───── Recorded information
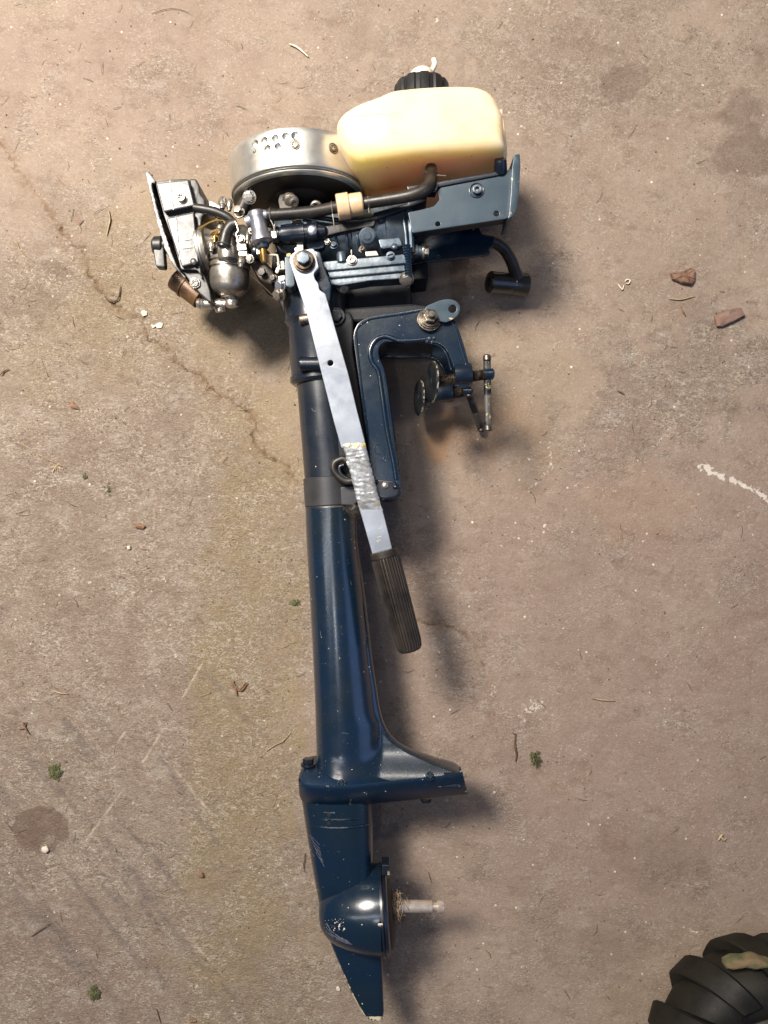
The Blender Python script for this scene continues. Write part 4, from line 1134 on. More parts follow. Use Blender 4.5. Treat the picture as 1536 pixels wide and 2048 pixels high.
m = M(); bolt(m, P(846, 503, .112), (1, 0, 0), .0060, .005, 'hex', True); mkobj('bolt', m, 'bright', motor)
m = plate([(818, 530), (856, 526), (857, 556), (826, 560)], .080, .03, .001, .002); mkobj('cylinder_head', m, 'shadeblack', motor)

# fuel line, clips, filter, tap
HH = .1405
m = M(); m.tube([P(x, y, h) for x, y, h in [(534, 430, HH), (560, 429, HH), (600, 426, HH), (640, 421, HH), (680, 413, HH)]], .0060, 20, 6); mkobj('fuel_hose', m, 'rubber', motor, 'short black fuel hose from the filter to the tap')
m = M(); m.tube([P(x, y, h) for x, y, h in [(720, 408, HH), (745, 404, HH + .002), (790, 397, .147), (824, 390, .150), (848, 380, .150), (860, 366, .147), (863, 350, .142), (862, 336, .136)]], [.0060, .0060, .0060, .0062, .0066, .0064, .0062, .0060], 20, 6)
hose = mkobj('fuel_hose', m, 'rubber', motor, 'black fuel hose bending up into the tank')
m = M(); f0 = P(674, 415, HH); f1 = P(726, 407, HH)
m.lathe(f0, f1, [(0, .0118), (.03, .0130), (.46, .0130), (.49, .0112), (.53, .0110), (.56, .0114), (.95, .0112), (1, .0100)], 40); mkobj('fuel_filter', m, 'filter', motor, 'beige nylon inline fuel filter')
for i, (x, y, ax, tail) in enumerate(((541, 430, (1, .05, 0), [(541, 440), (546, 450), (549, 462)]), (664, 417, (1, .1, 0), [(665, 428), (667, 442), (668, 452)]), (737, 406, (1, .12, 0), [(737, 416), (738, 426)]), (863, 346, (0, 1, .2), [(870, 350), (880, 351), (892, 352)]))):
    m = M(); hh = HH if x < 800 else .140
    ringwire(m, P(x, y, hh), ax, .0066, .0007, 24, 6); m.tube([P(a, b, hh + (.004 if i < 3 else .006) - .0006 * k) for k, (a, b) in enumerate(tail)], .0006, 6, 3); mkobj('hose_clip', m, 'alu', motor, 'thin wire hose clip')
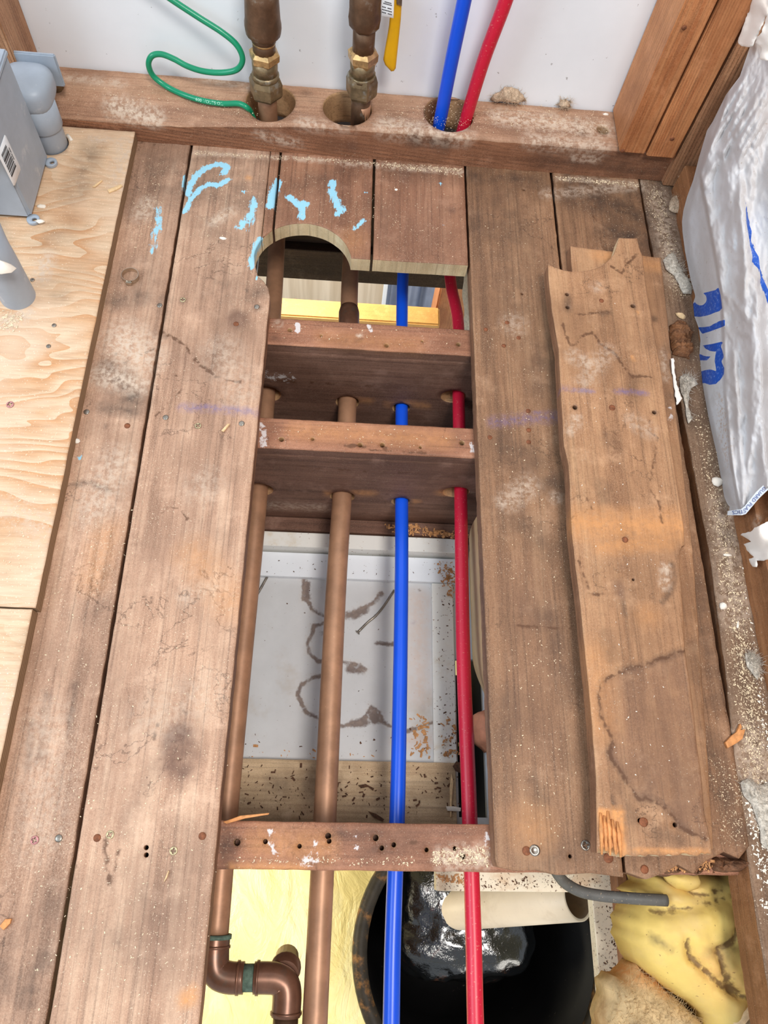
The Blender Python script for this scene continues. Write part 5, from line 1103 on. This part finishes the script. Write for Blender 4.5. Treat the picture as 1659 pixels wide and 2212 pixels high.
──────────
» Task details
Write the records out again in full, exactly, and skip every picture.

» Problem solution
The Blender Python script for this scene continues. Write part 4, from line 1134 on. More parts follow. Use Blender 4.5. Treat the picture as 1536 pixels wide and 2048 pixels high.
m = M(); bolt(m, P(846, 503, .112), (1, 0, 0), .0060, .005, 'hex', True); mkobj('bolt', m, 'bright', motor)
m = plate([(818, 530), (856, 526), (857, 556), (826, 560)], .080, .03, .001, .002); mkobj('cylinder_head', m, 'shadeblack', motor)

# fuel line, clips, filter, tap
HH = .1405
m = M(); m.tube([P(x, y, h) for x, y, h in [(534, 430, HH), (560, 429, HH), (600, 426, HH), (640, 421, HH), (680, 413, HH)]], .0060, 20, 6); mkobj('fuel_hose', m, 'rubber', motor, 'short black fuel hose from the filter to the tap')
m = M(); m.tube([P(x, y, h) for x, y, h in [(720, 408, HH), (745, 404, HH + .002), (790, 397, .147), (824, 390, .150), (848, 380, .150), (860, 366, .147), (863, 350, .142), (862, 336, .136)]], [.0060, .0060, .0060, .0062, .0066, .0064, .0062, .0060], 20, 6)
hose = mkobj('fuel_hose', m, 'rubber', motor, 'black fuel hose bending up into the tank')
m = M(); f0 = P(674, 415, HH); f1 = P(726, 407, HH)
m.lathe(f0, f1, [(0, .0118), (.03, .0130), (.46, .0130), (.49, .0112), (.53, .0110), (.56, .0114), (.95, .0112), (1, .0100)], 40); mkobj('fuel_filter', m, 'filter', motor, 'beige nylon inline fuel filter')
for i, (x, y, ax, tail) in enumerate(((541, 430, (1, .05, 0), [(541, 440), (546, 450), (549, 462)]), (664, 417, (1, .1, 0), [(665, 428), (667, 442), (668, 452)]), (737, 406, (1, .12, 0), [(737, 416), (738, 426)]), (863, 346, (0, 1, .2), [(870, 350), (880, 351), (892, 352)]))):
    m = M(); hh = HH if x < 800 else .140
    ringwire(m, P(x, y, hh), ax, .0066, .0007, 24, 6); m.tube([P(a, b, hh + (.004 if i < 3 else .006) - .0006 * k) for k, (a, b) in enumerate(tail)], .0006, 6, 3); mkobj('hose_clip', m, 'alu', motor, 'thin wire hose clip')
The Blender Python script for this scene continues. Write part 5, from line 1103 on. This part finishes the script. Write for Blender 4.5. Treat the picture as 1659 pixels wide and 2212 pixels high.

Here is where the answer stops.